ROBERT DOWNEY JR. The star of “Iron Man”
By DAVID CARR
LOS ANGELES - Look at him standing there, a great big movie star in a great big movie, the Iron Man without a trace of human frailty. A scant five years ago the only time you saw Robert Downey Jr. getting big coverage in the news media was when he was in trouble with the law.
Yet when it came time for Marvel Studios to cast the lead for a huge franchise film, “Iron Man,” it bet on Mr. Downey, and the resurgent actor rose to the challenge.
For years Mr. Downey has been tagged with two shorthand references: “The greatest actor of his generation” (for his Oscar-nominated role in “Chaplin”) was usually quickly followed by “drug-addled lowlife” (based on multiple arrests for drug possession).
Mr. Downey earns both of those tags, but there is no mistaking that he has the ambition to be the former. He has appeared in “Natural Born Killers,” “Less Than Zero” and “Kiss Kiss Bang Bang,” among some 50 other films.
Now sober, highly productive (he’ll be in Ben Stiller’s “Tropic Thunder” this summer and has just finished filming “The Soloist,” about a homeless schizophrenic) and very much engaged as he sits in his home in Brentwood, Mr. Downey seems less surprised than the rest of us.
“The people who made this movie said they were going to screen-test some people, and I thought: ‘Well, that’s how I got “Chaplin.” Maybe this will work again,’ ” he said. “If you’re going to spend a hundred million bucks on a movie, why not see who works?”
It doesn’t take much more than a viewing of the “Iron Man” trailer to sense that Mr. Downey walked on the set and said, “Yeah, I got this.” And there is a sincere logic behind his casting in this estimated $130 million movie, scheduled to open between April 30 and May 3 worldwide.

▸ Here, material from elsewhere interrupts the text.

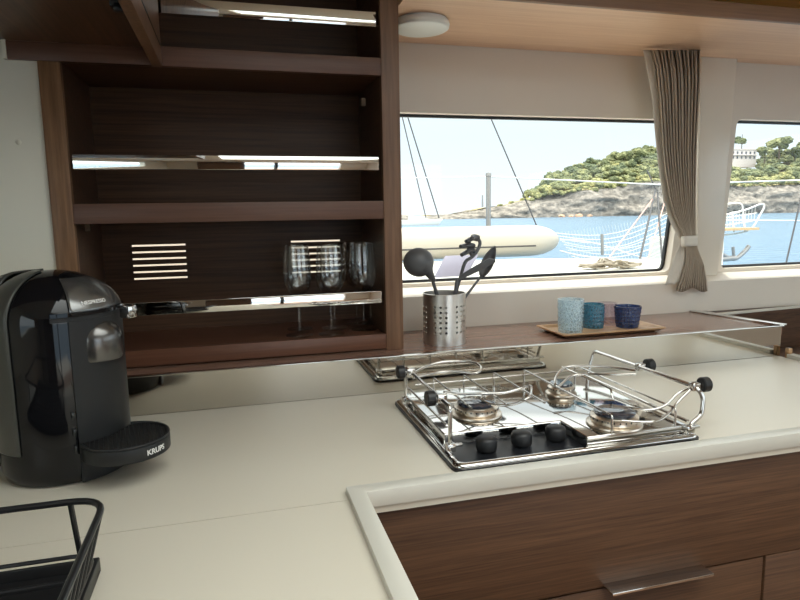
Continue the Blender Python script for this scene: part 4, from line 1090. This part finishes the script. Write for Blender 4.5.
# pale house
Yh = YLd+58
hs = empty('house', aY(741, 166, Yh), 'pale two storey house among trees on the hill in the right window', 'house')
a_, b2 = aY(727, 149.5, Yh), aY(756, 163, Yh)
m_ = MB(); m_.box(a_.x, b2.x, Yh, Yh+9, b2.z-3, a_.z); m_.build('wall', 'house', hs)
m_ = MB(); m_.box(a_.x-.6, b2.x+.6, Yh-.6, Yh+9.6, a_.z, a_.z+.7); m_.build('roof', 'house', hs)
for i in range(7):
    for j in range(2):
        x_ = a_.x+(b2.x-a_.x)*(i+.5)/7; z_ = a_.z-2.0-3.4*j
        m_ = MB(); m_.box(x_-.65, x_+.65, Yh-.12, Yh+.1, z_-1.1, z_+.7); m_.build('window', 'housewin', hs)
m_ = MB(); m_.box(a_.x, b2.x, Yh-1.2, Yh, a_.z-4.1, a_.z-3.6); m_.build('balcony', 'house', hs)
# boulders at the waterline
for i, (px, s_, lab) in enumerate(((562, 3.4, 'leftmost orange boulder at the foot of the cliff'), (571, 2.6, 'small pale boulder at the cliff foot, second from the left'), (579, 4.2, 'largest orange boulder at the foot of the cliff'), (590, 2.8, 'rightmost flat boulder at the foot of the cliff'))):
    bm = bmesh.new(); bmesh.ops.create_icosphere(bm, subdivisions=3, radius=1)
    for v in bm.verts: v.co *= 1+.3*noise.fractal(v.co*1.3+Vector((i*5, 0, 0)), 1, 2, 3); v.co.z *= .6
    mb_ = MB(); mb_.bm.free(); mb_.bm = bm; k_ = s_/FPX*YLd
    mb_.xform(Matrix.Scale(k_, 4)); o_ = mb_.build('boulder', 'boulder'); o_.location = (aY(px, 217, YLd-8).x, YLd-8, zs_+k_*.25); setp(o_, lab, 'boulder')
# tiny beacon
p_ = aY(482.5, 207, YLd+5); t_ = aY(482.5, 195, YLd+5)
b_ = MB(); b_.lathe([(.5, 0), (.35, (t_-p_).length), (0, (t_-p_).length+.4)], c=p_, n=10); solo(b_, 'beacon', 'steel', p_, 'tiny slim beacon on the low rocky point beside the stanchion', 'beacon')
# moored white boat far left
Yb_ = 150
b_ = MB(); c_ = aY(420, 222, Yb_); c_.z = zs_
b_.prism([(-5.5, 0), (4.6, 0), (5.8, 1.5), (-5.2, 1.3)], -1.4, 1.4, 'y', bev=.1); b_.prism([(-3, 1.2), (2.2, 1.2), (1.2, 2.2), (-2.8, 2.3)], -1.0, 1.0, 'y', bev=.1)
b_.xform(Matrix.Translation(c_)); solo(b_, 'moored_boat', 'deck', c_, 'small white moored boat far off at the left edge of the window', 'boat')

# ================================================================== aft: cockpit beyond the doorway (seen in the mirrors)
b_ = MB(); b_.box(-.7, -.62, YA-.02, YA+.02, 0, 1.95); struct(b_, 'trim_5', 'gasket')
b_ = MB(); b_.box(.86, .94, YA-.02, YA+.02, 0, 1.95); struct(b_, 'trim_6', 'gasket')
b_ = MB(); b_.box(XL-.5, XR+.5, -6.5, YA-1.6, -.2, -.05); struct(b_, 'cockpit_floor', 'deck')

m_ = MB(); m_.box(-.62, .22, YA+.05, YA+.60, 0, 1.96, .004); tcb = solo(m_, 'added_dark_cabinet', 'woodf', (-.2, YA+.3, 0), 'tall dark wooden cabinet added aft to darken the reflections in the mirror rails', 'cabinet')  # unseen dark block added to tone down the mirror rail reflections
# ================================================================== light
sun = bpy.data.lights.new('sun', 'SUN'); sun.energy = 2.7; sun.angle = R(.6); sun.color = (1, .96, .88)
so_ = bpy.data.objects.new('sun', sun); COL.objects.link(so_)
sd = Vector((-.20, -.31, -1.40)).normalized()     # light travels from ahead-right, high
so_.rotation_euler = sd.to_track_quat('-Z', 'Y').to_euler()
so_.location = (0, 0, 10)
w = bpy.data.worlds.new('world'); SC.world = w; w.use_nodes = True
n = w.node_tree.nodes; l = w.node_tree.links; bg = n['Background']
tc = n.new('ShaderNodeTexCoord'); sx = n.new('ShaderNodeSeparateXYZ'); l.new(tc.outputs['Generated'], sx.inputs[0])
rp = n.new('ShaderNodeValToRGB'); e = rp.color_ramp.elements
e[0].position = 0; e[0].color = (.90, .96, 1.0, 1); e[1].position = .55; e[1].color = (.90, .92, .90, 1)
k = e.new(.12); k.color = (.80, .92, 1.0, 1)
l.new(sx.outputs['Z'], rp.inputs[0])
# sky strength raised astern and overhead as fill light for the interior
mr = n.new('ShaderNodeMapRange'); mr.inputs['From Min'].default_value = .25; mr.inputs['From Max'].default_value = -.35
mr.inputs['To Min'].default_value = 1.2; mr.inputs['To Max'].default_value = 2.6
l.new(sx.outputs['Y'], mr.inputs['Value'])
mz = n.new('ShaderNodeMapRange'); mz.inputs['From Min'].default_value = .40; mz.inputs['From Max'].default_value = .85
mz.inputs['To Min'].default_value = 0; mz.inputs['To Max'].default_value = 3.2
l.new(sx.outputs['Z'], mz.inputs['Value'])
add = n.new('ShaderNodeMath'); add.operation = 'ADD'; l.new(mr.outputs[0], add.inputs[0]); l.new(mz.outputs[0], add.inputs[1])
mr = add
l.new(rp.outputs[0], bg.inputs['Color']); l.new(mr.outputs[0], bg.inputs['Strength'])
SC.view_settings.view_transform = 'Standard'; SC.view_settings.look = 'None'
SC.view_settings.exposure = 0.0; SC.view_settings.gamma = 1; SC.view_settings.use_curve_mapping = False
SC.cycles.use_denoising = True
SC.cycles.max_bounces = 10; SC.cycles.diffuse_bounces = 5; SC.cycles.glossy_bounces = 6; SC.cycles.transmission_bounces = 10; SC.cycles.transparent_max_bounces = 16
SC.cycles.sample_clamp_indirect = 8; SC.cycles.caustics_refractive = False; SC.cycles.caustics_reflective = False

The story of Tony Stark, a geniusinventor- billionaire-arms dealer, is plenty textured: he likes big weapons and fast women and seems to have misplaced his conscience, so it makes sense that the man who steps into both his suit of armor and his role as superhero has grappled with vice. After a life of squandered promise spreading mayhem everywhere, our hero has a near-death experience and finds within himself the angel of his better nature.
Sound familiar?
“I’m not the superhero type,” the Stark character explains. “I’ve made a lot of mistakes, some of them publicly.” The parallels between Mr. Downey and his character on screen run throughout the film.
“There are things we know about just from reading the newspaper,” said Jeff Bridges, who plays a surprisingly affable villain to Mr. Downey’s superhero. “He doesn’t have to do anything to make it happen. The audience brings that darker part of the story into the theater. And his wit and improvisation bring it home.”
Jon Favreau, the writer of “Swingers” and the director of “Elf” and now “Iron Man,” said that casting Mr. Downey was not a source of stress.
“Nobody went to see a movie about the pirate ride at Disneyland,” Mr. Favreau said by phone. “They got interested in it because of Johnny Depp. When Robert was cast in ‘Iron Man,’ it was as if a weight had been lifted off my shoulders. He was not the obvious choice, but my larger fear was making a mediocre movie; the landscape of the superhero is very picked over. I knew that Robert’s performance would elevate the movie.”
When serious actors take on jobs involving comic books and hours in machines and makeup, they generally suffer through it for the paycheck. Mr. Downey is having none of that. At 43 he is thrilled to be fit enough - he had spent the morning receiving instruction in wing chun, a Chinese martial art built on aggressive, close combat - to play a hero. He views the Big Comic Book Movie as a kind of arrival after years of lead roles in movies like “The Singing Detective” and “The Gingerbread Man,” which had cinematic pedigrees but little in the way of audiences.
“I’ve been in big movies before and never had a problem with them,” he said. “What is creepy and obvious is that the market was suddenly flooded with morons who thought, ‘If I’ve got $500,000, I can make a baseball cap that has a company name on it and say I’m a filmmaker.’ ”
“On the contrary,” he added, “I am thrilled to have made this movie with Jon. I seem to have been the person who’s had to wait the longest for this kind of gratification.
“It took a while. Richard Attenborough,” he said, referring to the director of “Chaplin,” “told me that one day your ambition will supersede all of these other impulses you have, and that will help set you straight.”
Today Mr. Downey appears to be happily married, to the producer Susan Levin, and to have a good relationship with his teenage son from a previous marriage, Indio, who stopped by at the end of the interview.
Mr. Downey said he has left his self-destructive past behind him and moved on with his life.
“I’m not in that sphere of activity anymore,” he said, “and I don’t understand it any more than I understood 10 or 20 years ago that somehow everything was going to turn out O.K. from this lousy, exotic and dark triple chapter of my life. I swear to God I don’t even really understand that planet anymore.”